Oder sollten sich die Verantwortlichen beider Seiten nicht einfach einmal irgendwo treffen und sich gegenseitig massakrieren, statt die Bevölkerung Gazas zu quälen?

Noch in Tausenden von Jahren wird man sich die Geschichte der Gefangenen von Gaza erzählen. Dieses gedemütigten und entrechteten kleinen Volkes, das von einem benachbarten Herrenvolk in einem großen Käfig gehalten wurde. Dem das Herrenvolk den Strom abdrehte, wann es ihm gefiel.

Man wird berichten, dass die Menschen von Gaza begannen, wie Maulwürfe Tunnel in Nachbarländer zu graben, um manchmal für ein paar Tage oder Stunden Freiheit zu schnuppern. Um nicht immer wie Untermenschen zu leben, gingen sie unter die Erde. Wie paradox!

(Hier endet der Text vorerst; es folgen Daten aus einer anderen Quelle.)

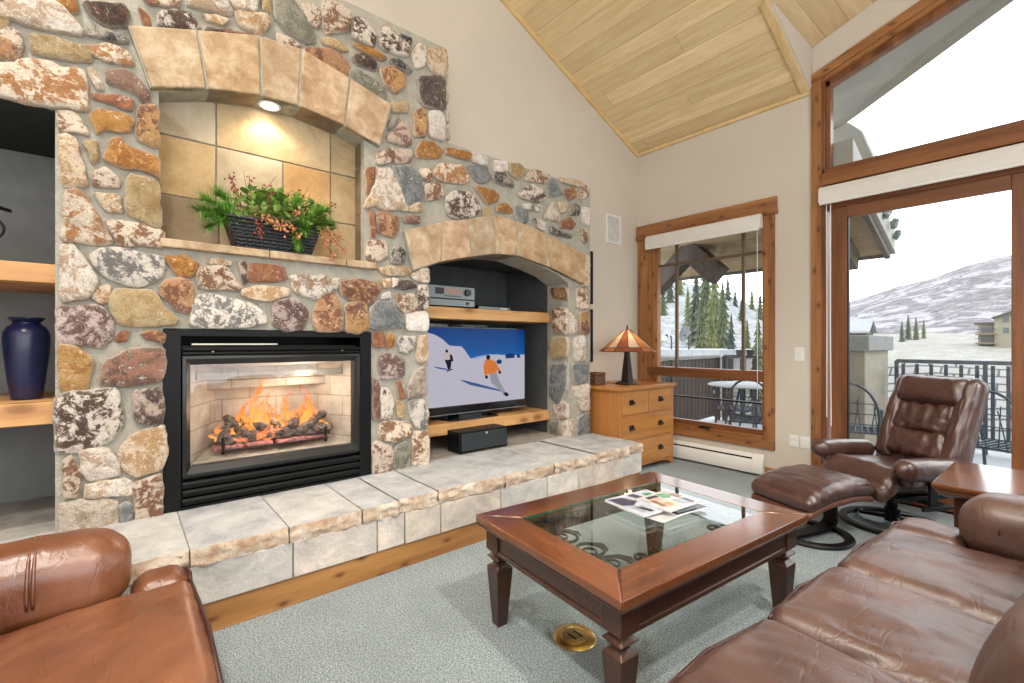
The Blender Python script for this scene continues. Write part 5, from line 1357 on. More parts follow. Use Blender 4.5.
# ------------------------------------------------------------------ leather
LS = leather('sofa_leather', (.058, .025, .018, 1), (.150, .078, .060, 1), .41)
LL = leather('loveseat_leather', (.115, .035, .014, 1), (.27, .10, .040, 1), .36)
LR = leather('recliner_leather', (.034, .012, .009, 1), (.090, .034, .026, 1), .34)
PIPE = plain('dark_piping', (.045, .014, .012, 1), .45)
def piping(pts, r, parent, nm='piping', mat=None, closed=False):
    b = MB(); b.tube(pts, r, 8, closed=closed); return b.build(nm, mat or PIPE, parent, smooth=True, local=True)
FOOT = DKZ
def arm_bolster(b, x0, x1, y0, y1, zc_, rz_, seed, wr=.006):
    """rolled arm: a fat rounded pillow along y."""
    b.cushion(((x0 + x1) / 2, (y0 + y1) / 2, zc_), (x1 - x0, y1 - y0, rz_ * 2), r=min((x1 - x0) / 2, rz_) * .80, n=(12, 26, 12), bulge=(0, .010, .01), wr=wr, ws=5, seed=seed)
def slope(k0, k1, amt):                       # seat sinks towards the back
    return None
# three-seat sofa at the right
sf = thing('sofa', 'brown leather three-seat sofa with rolled arms facing the fireplace', 'sofa', (-.06, 1.725, 0), math.radians(86))
L0, L1 = -1.12, 1.10
b = MB(); b.cushion(((L0 + L1) / 2, .0, .18), (L1 - L0, .92, .24), r=.04, n=(30, 16, 8), wr=.003, seed=2); b.build('base', LS, sf, smooth=True, local=True)
for x in (L0 + .1, L1 - .1):
    for y in (-.38, .38):
        b = MB(); b.lathe([(.03, 0), (.035, .075), (0, .076)], (x, y, 0), 14); b.build('foot', FOOT, sf, smooth=40, local=True)
def seat_fn(front, back, drop):
    def fn(o, p):
        # front lip rolls over, back sinks
        o = o.copy()
        q = (p[1] + 1) / 2
        if p[2] > 0: o.z -= drop * (1 - q) ** 1.5
        return o
    return fn
segs = [(-.855, -.275), (-.27, .25), (.255, .855)]
for i, (xa, xb) in enumerate(segs):
    b = MB(); w = xb - xa
    b.cushion(((xa + xb) / 2, .215, .365), (w, .60, .17), r=.055, n=(40, 44, 10), bulge=(.0, .012, .022), wr=.009, ws=(9, 4.5, 6), seed=11 + i, fn=seat_fn(0, 0, .03))
    sc = b.build('seat_cushion', LS, sf, smooth=True, local=True)
    e = .012
    piping([(xa + e, .500, .415), ((xa + xb) / 2, .520, .424), (xb - e, .500, .415)], .006, sc)
    if i != 1:                                    # the T-wing in front of the arm
        sg = -1 if i == 0 else 1; xo = L0 + .03 if i == 0 else L1 - .03; xi = xa if i == 0 else xb
        b = MB(); b.cushion(((xo + xi) / 2, .39, .362), (abs(xo - xi) + .03, .25, .165), r=.055, n=(12, 12, 8), bulge=(0, .01, .012), wr=.006, seed=31 + i)
        b.build('cushion_wing', LS, sc, smooth=True, local=True)
        piping([(xi, .504, .415), ((xi + xo) / 2, .518, .42), (xo - sg * .02, .500, .412), (xo + sg * .01, .44, .412), (xo + sg * .012, .30, .41)], .006, sc)
for sg, x0, x1 in ((-1, L0, L0 + .265), (1, L1 - .265, L1)):
    b = MB(); b.cushion(((x0 + x1) / 2, -.095, .33), (abs(x1 - x0) - .03, .64, .40), r=.05, n=(10, 20, 10), wr=.004, seed=5)
    arm_bolster(b, x0 - .0, x1 + .0, -.42, .285, .507, .126, 8 + sg)
    ar = b.build('arm', LS, sf, smooth=True, local=True)
    xc = (x0 + x1) / 2
    piping([(xc + (.018 if a < PI / 2 else -.018) + .114 * math.cos(a), .16, .519 + .118 * math.sin(a)) for a in [PI * k / 14 - .2 + .4 * k / 14 * 0 for k in range(16)]], .004, ar, 'arm_seam', LS)
b = MB(); b.cushion(((L0 + L1) / 2, -.40, .46), (L1 - L0 - .04, .16, .66), r=.07, n=(30, 8, 14), wr=.004, seed=3); b.build('back_frame', LS, sf, smooth=True, local=True)
for i, (xa, xb) in enumerate(segs):
    b = MB(); b.cushion(((xa + xb) / 2, -.185, .64), (xb - xa + .01, .30, .44), R=rotm(rx=math.radians(13)), r=.11, n=(20, 12, 18), bulge=(0, .04, .02), wr=.012, ws=5, seed=21 + i)
    b.build('back_cushion', LS, sf, smooth=True, local=True)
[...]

Natürlich gruben sie die Tunnel in erster Linie, um nicht auf Waren und Medikamente verzichten zu müssen. Und um sich verteidigen zu können. Oder so zu tun als ob.

Man wird der staunenden Nachwelt berichten, dass keiner der Weltpolitiker jener Zeit, die ständig über Menschenrechte sprachen, aufschrie, protestierte, einschritt. Dass niemand mit den Menschen von Gaza weinte. Mit den Müttern, deren zu Tode gebombte Kinder in ihren Armen starben.

Ewig wird man über die Schande von Gaza sprechen. Über die herablassende, respektlose Unterdrückung und Demütigung seiner Bevölkerung durch den Nachbarn Israel. Über das Versagen der Weltöffentlichkeit angesichts ihrer Behandlung als Menschen dritter Klasse. Jean Paul Sartre würde sagen als "Halbaffen".

Wenn ich an Gaza denke, schäme ich mich für die Tatenlosigkeit unserer Welt. Auch für meine eigene Hilflosigkeit. Wir versagen alle.

Seit vorgestern sind wir wieder in Deutschland. Jeden Tag erhalte ich Mails, in denen ich gefragt werde, wie lange ich es noch die 'Chuzpe' besäße, der öffentlichen Meinung des Westens zu widersprechen. Meine Antwort lautet: Ich finde das Leben zu kurz, um ständig um die Wahrheit herumzureden.

Jeden Tag kommen auch Morddrohungen. Wir haben aufgehört, sie zu zählen.

Jede Minute denke ich an die Menschen in Gaza, an die Verdammten dieser Erde. Am liebsten würde ich gleich wieder zu ihnen hinfahren.